Tommy Hodgins hit it on the head that tis' not so much about not using it, as treating it as your last resort.
IF you "need" it on your on-site code it is probably that there is something wrong with your HTML, how you applied classes/ID's, or with the rest of the CSS. Such problems are extremely commonplace when you get into things like the specificity HELL created by the OOCSS mentality -- slopping classes all over the place based on what you want it to look like instead of what things ARE. It is to that end that most -- if not every -- HTML frameworks are ignorant incompetent garbage since by their very nature they paint you into corners where you may end up resorting to it rather than editing the framework itself.
Just ANOTHER reason I consider HTML/CSS frameworks the pinnacle of developer ineptitude.
One place they are extremely useful though is in user.css -- or client side style -- or whatever the hell else people are calling it this year. Using browser extensions like stylish you can override the designers choices with your own making sites that would usually be a pain in the ass to use be useful again. Just look at the garbage white-on-blue of the "post answer" button and utter chazerei mental midgetry of white-on-green for "submit question" here on Hashnode. It's far easier to just hit those with !important than to dig into the HTML and CSS for the precise specificity -- same often goes for font-sizes such as the inaccessible trash forum software like vBull or Xenforo crap their own bed with.

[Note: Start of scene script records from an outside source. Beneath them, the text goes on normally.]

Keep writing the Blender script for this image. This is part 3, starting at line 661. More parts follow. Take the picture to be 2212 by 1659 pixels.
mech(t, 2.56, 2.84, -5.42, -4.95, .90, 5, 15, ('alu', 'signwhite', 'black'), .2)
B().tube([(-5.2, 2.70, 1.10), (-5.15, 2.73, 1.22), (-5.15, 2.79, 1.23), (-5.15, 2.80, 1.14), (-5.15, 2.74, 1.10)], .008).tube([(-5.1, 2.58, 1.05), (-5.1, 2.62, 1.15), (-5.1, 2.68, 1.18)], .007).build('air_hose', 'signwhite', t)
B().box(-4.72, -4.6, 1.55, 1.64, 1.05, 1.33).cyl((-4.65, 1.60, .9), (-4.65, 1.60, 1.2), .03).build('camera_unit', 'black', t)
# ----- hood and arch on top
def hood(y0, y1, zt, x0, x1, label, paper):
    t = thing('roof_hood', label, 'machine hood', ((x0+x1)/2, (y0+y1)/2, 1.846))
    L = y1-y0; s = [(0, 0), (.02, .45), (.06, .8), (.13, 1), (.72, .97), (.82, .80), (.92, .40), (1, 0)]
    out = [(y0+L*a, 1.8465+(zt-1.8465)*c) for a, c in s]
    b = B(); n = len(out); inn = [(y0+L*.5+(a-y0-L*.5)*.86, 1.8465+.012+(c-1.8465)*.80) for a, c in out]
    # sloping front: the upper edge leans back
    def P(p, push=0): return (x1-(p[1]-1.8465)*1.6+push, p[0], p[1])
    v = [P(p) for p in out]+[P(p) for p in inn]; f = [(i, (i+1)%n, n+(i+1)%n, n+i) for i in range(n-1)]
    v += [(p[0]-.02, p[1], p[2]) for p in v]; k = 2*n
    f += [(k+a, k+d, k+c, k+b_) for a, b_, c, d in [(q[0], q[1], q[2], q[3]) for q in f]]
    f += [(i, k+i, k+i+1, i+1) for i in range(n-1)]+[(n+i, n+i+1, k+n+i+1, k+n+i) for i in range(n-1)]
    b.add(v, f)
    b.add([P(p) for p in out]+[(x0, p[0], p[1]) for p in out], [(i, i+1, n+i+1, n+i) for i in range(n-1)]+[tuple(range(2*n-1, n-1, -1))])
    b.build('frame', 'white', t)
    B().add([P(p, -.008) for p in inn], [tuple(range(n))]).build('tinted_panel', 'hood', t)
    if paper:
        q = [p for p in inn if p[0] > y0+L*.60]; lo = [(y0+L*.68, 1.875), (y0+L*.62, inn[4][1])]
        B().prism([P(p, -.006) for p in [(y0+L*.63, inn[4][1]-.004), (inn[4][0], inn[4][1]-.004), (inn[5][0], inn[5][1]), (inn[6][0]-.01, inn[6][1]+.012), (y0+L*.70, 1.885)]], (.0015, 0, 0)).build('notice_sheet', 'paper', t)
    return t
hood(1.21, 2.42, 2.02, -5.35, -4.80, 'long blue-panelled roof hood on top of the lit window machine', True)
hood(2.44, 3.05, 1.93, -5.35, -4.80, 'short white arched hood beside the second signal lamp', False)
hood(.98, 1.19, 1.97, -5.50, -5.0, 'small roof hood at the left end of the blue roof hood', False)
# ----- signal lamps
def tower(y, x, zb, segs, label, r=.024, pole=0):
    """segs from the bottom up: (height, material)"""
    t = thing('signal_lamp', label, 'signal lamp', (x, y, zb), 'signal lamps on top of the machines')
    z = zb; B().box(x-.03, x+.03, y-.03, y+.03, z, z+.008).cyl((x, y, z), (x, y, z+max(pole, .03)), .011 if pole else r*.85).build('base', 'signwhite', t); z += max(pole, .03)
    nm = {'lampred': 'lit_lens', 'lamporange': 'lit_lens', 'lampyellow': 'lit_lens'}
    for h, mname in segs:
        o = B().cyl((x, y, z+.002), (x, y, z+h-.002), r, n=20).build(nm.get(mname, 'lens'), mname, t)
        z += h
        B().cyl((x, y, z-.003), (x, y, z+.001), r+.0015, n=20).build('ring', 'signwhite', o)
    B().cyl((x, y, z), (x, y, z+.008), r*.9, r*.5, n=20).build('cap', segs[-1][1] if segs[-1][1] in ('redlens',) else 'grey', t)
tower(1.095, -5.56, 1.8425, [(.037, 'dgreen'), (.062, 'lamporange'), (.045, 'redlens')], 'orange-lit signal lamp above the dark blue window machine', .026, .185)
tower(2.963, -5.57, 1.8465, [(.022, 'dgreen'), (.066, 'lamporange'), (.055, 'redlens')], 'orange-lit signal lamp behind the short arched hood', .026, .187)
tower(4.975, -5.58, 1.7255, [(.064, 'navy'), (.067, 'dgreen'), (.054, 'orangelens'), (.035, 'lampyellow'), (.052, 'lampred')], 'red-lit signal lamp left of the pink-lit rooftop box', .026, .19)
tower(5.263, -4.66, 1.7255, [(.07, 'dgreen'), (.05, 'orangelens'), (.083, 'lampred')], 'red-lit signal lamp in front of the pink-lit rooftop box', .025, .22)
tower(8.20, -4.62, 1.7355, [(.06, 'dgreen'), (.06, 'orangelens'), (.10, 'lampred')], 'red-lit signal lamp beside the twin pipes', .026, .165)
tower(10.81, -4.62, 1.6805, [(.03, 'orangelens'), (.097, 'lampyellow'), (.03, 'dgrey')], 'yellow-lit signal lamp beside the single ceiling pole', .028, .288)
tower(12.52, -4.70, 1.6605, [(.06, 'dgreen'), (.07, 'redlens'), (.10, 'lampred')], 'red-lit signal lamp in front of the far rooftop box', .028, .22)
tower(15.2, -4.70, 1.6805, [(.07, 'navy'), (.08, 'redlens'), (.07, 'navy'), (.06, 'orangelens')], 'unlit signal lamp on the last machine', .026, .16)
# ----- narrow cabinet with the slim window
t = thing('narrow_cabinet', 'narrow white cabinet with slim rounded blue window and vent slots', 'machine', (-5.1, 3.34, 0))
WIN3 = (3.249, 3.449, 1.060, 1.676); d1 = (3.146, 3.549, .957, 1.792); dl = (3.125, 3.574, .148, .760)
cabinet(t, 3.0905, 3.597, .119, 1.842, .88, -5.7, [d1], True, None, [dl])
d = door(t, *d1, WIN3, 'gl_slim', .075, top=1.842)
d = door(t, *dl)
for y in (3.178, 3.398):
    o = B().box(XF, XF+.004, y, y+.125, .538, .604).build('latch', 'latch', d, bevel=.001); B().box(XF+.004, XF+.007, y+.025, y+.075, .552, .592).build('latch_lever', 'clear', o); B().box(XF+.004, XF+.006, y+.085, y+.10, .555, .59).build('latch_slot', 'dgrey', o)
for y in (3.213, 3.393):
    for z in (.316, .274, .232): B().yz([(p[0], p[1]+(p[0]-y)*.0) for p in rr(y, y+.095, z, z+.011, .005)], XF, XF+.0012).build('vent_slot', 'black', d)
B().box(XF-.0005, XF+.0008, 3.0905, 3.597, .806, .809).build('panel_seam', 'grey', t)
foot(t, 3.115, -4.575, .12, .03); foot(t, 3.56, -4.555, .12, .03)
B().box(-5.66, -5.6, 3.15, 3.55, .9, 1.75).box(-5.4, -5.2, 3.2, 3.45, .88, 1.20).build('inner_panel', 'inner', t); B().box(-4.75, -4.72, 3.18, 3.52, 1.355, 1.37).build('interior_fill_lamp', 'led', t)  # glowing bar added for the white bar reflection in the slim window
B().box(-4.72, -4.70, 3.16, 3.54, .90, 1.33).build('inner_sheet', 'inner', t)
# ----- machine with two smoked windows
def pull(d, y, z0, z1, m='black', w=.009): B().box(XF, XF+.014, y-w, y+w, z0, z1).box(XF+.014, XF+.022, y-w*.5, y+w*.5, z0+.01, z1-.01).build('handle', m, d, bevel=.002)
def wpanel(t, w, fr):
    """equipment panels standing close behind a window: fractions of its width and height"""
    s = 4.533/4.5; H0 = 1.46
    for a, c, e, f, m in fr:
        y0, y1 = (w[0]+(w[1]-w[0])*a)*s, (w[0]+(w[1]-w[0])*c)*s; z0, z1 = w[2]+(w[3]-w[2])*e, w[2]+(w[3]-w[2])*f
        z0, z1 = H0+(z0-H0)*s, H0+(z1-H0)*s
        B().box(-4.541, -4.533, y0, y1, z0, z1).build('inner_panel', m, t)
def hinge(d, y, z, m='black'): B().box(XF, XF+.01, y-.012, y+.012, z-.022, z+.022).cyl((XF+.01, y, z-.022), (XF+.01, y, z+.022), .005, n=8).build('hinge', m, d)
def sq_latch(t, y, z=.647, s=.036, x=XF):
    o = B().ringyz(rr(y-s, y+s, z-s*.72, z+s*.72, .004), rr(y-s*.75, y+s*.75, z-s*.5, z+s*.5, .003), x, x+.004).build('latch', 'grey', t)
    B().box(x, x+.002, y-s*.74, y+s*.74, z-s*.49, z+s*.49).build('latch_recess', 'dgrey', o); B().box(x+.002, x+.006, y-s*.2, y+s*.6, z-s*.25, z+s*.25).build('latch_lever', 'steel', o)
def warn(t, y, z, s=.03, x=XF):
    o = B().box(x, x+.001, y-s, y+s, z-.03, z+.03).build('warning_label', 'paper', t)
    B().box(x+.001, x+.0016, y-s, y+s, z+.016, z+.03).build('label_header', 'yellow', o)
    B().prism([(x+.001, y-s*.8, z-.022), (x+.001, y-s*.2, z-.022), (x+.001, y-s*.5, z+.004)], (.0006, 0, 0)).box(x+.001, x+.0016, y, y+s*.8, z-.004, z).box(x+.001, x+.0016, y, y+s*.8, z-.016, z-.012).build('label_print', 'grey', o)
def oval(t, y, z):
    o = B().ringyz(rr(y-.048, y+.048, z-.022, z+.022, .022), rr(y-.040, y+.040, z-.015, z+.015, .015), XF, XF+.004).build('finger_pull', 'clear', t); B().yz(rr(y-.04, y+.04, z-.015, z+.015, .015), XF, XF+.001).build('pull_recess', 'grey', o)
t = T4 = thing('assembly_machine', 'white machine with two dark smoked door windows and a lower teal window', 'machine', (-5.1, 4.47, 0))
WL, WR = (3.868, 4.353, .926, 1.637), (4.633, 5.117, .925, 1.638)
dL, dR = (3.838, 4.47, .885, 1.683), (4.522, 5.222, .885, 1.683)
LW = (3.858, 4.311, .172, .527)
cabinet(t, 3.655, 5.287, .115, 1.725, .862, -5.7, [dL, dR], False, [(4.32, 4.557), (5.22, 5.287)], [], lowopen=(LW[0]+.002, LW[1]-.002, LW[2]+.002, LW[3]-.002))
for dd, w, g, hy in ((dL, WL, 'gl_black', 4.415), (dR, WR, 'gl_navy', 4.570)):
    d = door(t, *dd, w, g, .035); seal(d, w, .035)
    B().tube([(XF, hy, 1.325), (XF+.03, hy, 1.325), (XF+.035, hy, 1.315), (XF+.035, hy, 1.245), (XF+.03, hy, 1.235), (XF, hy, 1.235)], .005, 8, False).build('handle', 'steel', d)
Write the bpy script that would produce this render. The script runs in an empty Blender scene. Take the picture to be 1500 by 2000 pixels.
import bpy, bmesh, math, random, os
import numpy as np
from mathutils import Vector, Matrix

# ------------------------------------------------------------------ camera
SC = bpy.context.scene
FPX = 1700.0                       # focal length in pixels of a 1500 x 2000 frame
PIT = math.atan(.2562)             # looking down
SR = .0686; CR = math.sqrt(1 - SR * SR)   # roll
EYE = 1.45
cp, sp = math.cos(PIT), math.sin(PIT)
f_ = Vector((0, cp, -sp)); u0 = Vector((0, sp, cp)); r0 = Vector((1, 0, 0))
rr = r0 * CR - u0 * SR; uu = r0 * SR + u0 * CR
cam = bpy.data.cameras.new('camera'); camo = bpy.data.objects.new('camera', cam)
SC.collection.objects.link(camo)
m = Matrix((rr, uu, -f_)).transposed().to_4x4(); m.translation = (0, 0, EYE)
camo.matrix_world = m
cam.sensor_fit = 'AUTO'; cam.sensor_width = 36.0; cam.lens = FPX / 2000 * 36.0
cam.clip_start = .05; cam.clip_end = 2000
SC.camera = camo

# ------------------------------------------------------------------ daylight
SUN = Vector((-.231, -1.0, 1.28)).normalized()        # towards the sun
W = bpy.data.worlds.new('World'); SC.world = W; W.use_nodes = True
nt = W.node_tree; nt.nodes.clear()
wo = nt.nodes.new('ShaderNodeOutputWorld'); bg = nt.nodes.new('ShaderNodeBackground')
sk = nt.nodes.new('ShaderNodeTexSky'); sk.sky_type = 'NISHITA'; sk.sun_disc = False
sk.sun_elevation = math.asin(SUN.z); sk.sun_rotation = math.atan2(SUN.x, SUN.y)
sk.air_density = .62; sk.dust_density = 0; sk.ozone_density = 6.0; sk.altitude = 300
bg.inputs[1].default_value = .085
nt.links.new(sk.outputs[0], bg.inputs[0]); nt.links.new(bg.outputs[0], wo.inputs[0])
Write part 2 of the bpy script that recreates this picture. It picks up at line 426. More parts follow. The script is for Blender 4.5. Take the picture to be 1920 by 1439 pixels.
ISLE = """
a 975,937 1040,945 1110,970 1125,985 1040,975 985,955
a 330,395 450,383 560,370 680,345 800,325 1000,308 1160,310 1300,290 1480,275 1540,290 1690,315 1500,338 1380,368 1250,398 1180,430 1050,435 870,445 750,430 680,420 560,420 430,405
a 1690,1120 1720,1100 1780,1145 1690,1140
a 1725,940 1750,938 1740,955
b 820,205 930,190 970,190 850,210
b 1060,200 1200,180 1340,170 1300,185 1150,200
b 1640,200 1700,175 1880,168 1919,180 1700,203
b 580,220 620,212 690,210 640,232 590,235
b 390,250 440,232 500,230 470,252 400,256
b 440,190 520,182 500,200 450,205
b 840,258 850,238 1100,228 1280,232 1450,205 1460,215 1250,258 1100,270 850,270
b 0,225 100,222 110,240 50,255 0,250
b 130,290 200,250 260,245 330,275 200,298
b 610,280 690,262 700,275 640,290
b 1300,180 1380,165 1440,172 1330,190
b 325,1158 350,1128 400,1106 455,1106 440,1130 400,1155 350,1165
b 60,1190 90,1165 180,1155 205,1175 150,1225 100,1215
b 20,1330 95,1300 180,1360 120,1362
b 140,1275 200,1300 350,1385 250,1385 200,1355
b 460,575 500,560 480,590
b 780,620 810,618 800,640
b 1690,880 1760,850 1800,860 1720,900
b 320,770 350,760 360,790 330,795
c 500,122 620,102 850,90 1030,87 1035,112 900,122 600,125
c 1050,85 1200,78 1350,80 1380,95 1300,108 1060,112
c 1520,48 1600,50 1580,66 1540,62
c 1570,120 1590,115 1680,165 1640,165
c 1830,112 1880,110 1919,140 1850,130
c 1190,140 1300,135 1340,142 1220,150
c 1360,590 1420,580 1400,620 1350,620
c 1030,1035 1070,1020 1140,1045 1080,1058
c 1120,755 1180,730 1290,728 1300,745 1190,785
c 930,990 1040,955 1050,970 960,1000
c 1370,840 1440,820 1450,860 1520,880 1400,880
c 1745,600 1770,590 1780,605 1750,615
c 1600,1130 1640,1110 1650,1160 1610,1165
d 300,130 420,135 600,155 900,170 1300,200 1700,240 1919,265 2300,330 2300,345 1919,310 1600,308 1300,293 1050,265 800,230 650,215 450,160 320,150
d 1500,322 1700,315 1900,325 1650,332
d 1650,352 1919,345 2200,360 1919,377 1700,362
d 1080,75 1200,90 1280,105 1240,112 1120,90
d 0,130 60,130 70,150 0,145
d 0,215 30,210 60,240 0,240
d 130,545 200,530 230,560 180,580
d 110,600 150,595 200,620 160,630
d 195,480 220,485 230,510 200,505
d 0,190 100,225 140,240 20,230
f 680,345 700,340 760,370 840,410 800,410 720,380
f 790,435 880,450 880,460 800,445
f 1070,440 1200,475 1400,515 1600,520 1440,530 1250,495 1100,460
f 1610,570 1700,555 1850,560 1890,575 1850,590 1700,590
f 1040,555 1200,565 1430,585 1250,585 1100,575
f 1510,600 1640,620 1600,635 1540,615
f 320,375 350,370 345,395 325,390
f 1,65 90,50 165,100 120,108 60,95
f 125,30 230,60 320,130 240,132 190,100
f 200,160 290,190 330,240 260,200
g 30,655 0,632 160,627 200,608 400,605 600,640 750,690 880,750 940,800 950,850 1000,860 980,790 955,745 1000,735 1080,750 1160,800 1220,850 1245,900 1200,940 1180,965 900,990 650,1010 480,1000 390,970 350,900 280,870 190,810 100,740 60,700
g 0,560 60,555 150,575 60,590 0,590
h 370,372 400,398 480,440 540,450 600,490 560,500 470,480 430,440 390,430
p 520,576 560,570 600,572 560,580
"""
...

When making your custom cleint-side user.css to override the site's styles it's often simpler to just:
* {
font-size:100% !important;
line-height:140% !important;
}
body {
min-width:752px !important;
max-width:76em !important;
width:95% !important;
margin:0 auto !important;
font:normal 100%/140% arial,helvetica,sans-serif !important;
}
... than it is to screw around hitting every stupid random size change and mouth-breathing asshat px font declaration or track down all the various random ID's and classes that get thrown in from page to page to page.
My rule of thumb is that if I have to use it in the site's style, there's something wrong with the specificity. By avoiding using it on-page I make it easier for the visitor to use tools like Stylish to use !important to override my choices if so desired.
Tear my site into pizza, this is my plastic fork.